Twenty years ago in 2007, I prophesied in my book entitled Les hirondelles du printemps africain that Mauritania would be one of the most promising swallows heralding the African spring. For the kindest, I was just an iconoclast, a provocateur who wanted to shock at all costs. It was a time when people held their noses when they heard the name of this country, of which the only references granted to it – condemnation without trial and without possibility of appeal – were modern slavery – biased analysis – and very real terrorism. At that time, one would not have imagined the French president inviting his Mauritanian counterpart to the Elysée, at a time when Africa is to be approached with caution and where visits in one direction or the other are rare and carefully selected. Macron’s last tour in Africa – at the end of November 2025 – took place in “respectable” countries – South Africa, Mauritius, Angola – or eternal friends of France like Gabon. Shortly before, in July 2025, we received at the Elysée the rather compliant Alassane Ouattara who professes that he owes nothing to anyone except to France. There was also the interlude with the unavoidable president of the Senegalese epic.
Mauritania, this rugged country, rigid backbone between the Maghreb and black Africa, does not claim to be the friend of anyone. It is not the enemy of one or the other either. What is happening in Mauritania is not a social revolution led by a junta – a distant past – or the flashy emergence of forty-something-year-olds. One could even speak of a smooth sailing. What was considered the stronghold of terrorism and all kinds of trafficking in the desert has become the most secure country in the Sahel. Economic, social, and cultural development is progressing at a pace appreciated by all. The currency is said to be stable, and when complaints about the CFA franc are heard in Nouakchott, an indescribable smile is displayed.
The choice of meetings of the French president with his African counterparts hides a subliminal, perhaps even unconscious message. We remember not so long ago when heir to Gaullist France, he still believed he was more or less in the colonial era. Each French president experienced this exhilaration. One felt obliged to demonstrate his authority through a gesture or a speech since de Gaulle had given the starting signal in Brazzaville. After the Pompidou interlude, Giscard d’Estaing strolled arrogantly in conquered territory. Mitterrand delivered the speech of La Baule and, fraudulently appropriating the quest for freedom initiated by African societies through roundtable discussions, promised carrots to the nice ones and sticks to the recalcitrant ones. Chirac flexed his muscles like any right-wing president, dropping bombs on Ivorian populations. And Sarkozy, in addition to bombs for enthroning or deposing, sent Africa back to prehistory in the Dakar speech. Finally, Hollande did his Hollande thing, in Kinshasa, that is to say the clown, during his visit to the Francophonie summit.

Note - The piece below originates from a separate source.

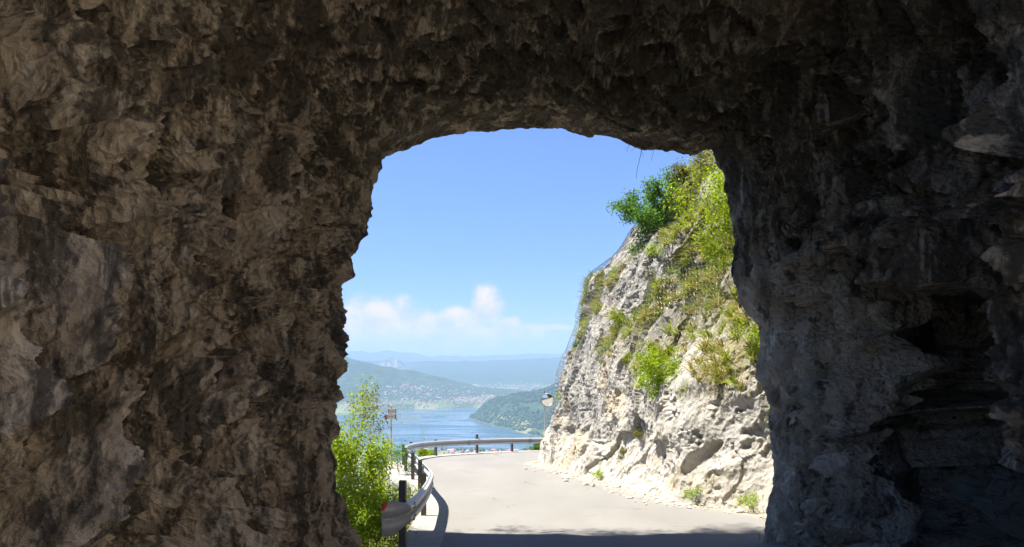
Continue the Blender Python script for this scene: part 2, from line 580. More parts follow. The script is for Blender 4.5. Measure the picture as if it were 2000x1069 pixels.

Then came Emmanuel Macron, determined to make a revolution, forgetting to first rid himself of the Francafrique nature which came back like a boomerang. Indeed, times had changed a lot. Recently, many swallows were crisscrossing the African sky in various forms: some under the tumultuous harmattan like the countries of the AES. We will never forget the huge farce, the ultimate backpedaling, at the disastrous meeting with African youth at the African summit in Montpellier. The French president had decided to declassify African leaders and make this youth his new interlocutor on the continent. Since the rage of this same youth that the press euphemistically dubbed “anti-French sentiment”, when it is actually a deep-seated resentment, a heavy rejection, a profound anger, he has calmed down a bit. So, he reserves his visits for “neutral” countries, often not part of what is called the “reserved area”. It is necessary to avoid the demands and uprisings of the street that a trip to one of the countries in this reserved area would surely cause.
In this context, the choice of Mauritania as the host at the Elysée is a wise choice. The French president knows that this country can be a field of experimentation for a different type of view on Africa, a view less condescending, less arrogant, more respectful of peoples and their destinies. As mentioned earlier, the phlegmatic people of the desert have no qualms, no mood, and no enemies. They no longer feel or pretend – with much success, it must be said – to no longer feel the post-colonial trauma. Moreover, even at a time when coups d’état were rightly attributed to France, the proud Mauritanian boasted of carrying out his own, all by himself, like a grown-up, without the help of anyone.
So this is a visit on good terms. And we hope that it bears all the fruits, those of cooperation between states that respect each other, and those of a lesson in things for the French president.